A 50% federal share cap (with narrow waiver criteria) could force more program costs onto state and local partners and retailers, limiting how much programs can scale or be sustained locally.
Requiring 90% of cooperative agreement funds to be spent on redeemed incentives sharply reduces funding flexibility for necessary administrative, evaluation, technology, and infrastructure costs to run and improve programs.
Limiting cooperative agreements to prior grant recipients risks excluding new community groups and small innovators, narrowing who can scale programs and potentially suppressing novel local approaches.
Based on analysis of 2 sections of legislative text.
Limits federal share of nutrition-incentive grants to 50% (with a narrow waiver for persistently poor areas), adds four-year cooperative agreements to scale statewide programs, and revises produce-prescription language.
Changes to the federal nutrition-incentive program tighten and clarify how much federal funding can pay for projects, create a new multi-year cooperative-agreement option to scale statewide incentive programs, and rewrite parts of the produce-prescription program language.
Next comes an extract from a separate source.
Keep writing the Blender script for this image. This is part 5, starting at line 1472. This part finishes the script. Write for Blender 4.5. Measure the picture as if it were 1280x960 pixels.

The bill generally caps the federal share of grant activities at 50%, but lets the Secretary waive that cap for areas shown to have persistent poverty over a 30-year lookback using specified Census data. The bill also requires four-year cooperative agreements between federal agencies (FNS or NIFA) and eligible entities working with State SNAP agencies or qualified local partners; those agreements must focus spending on redeemed incentives at eligible retailers and prioritize projects that reach varied retail settings (including independent retailers and farmers markets).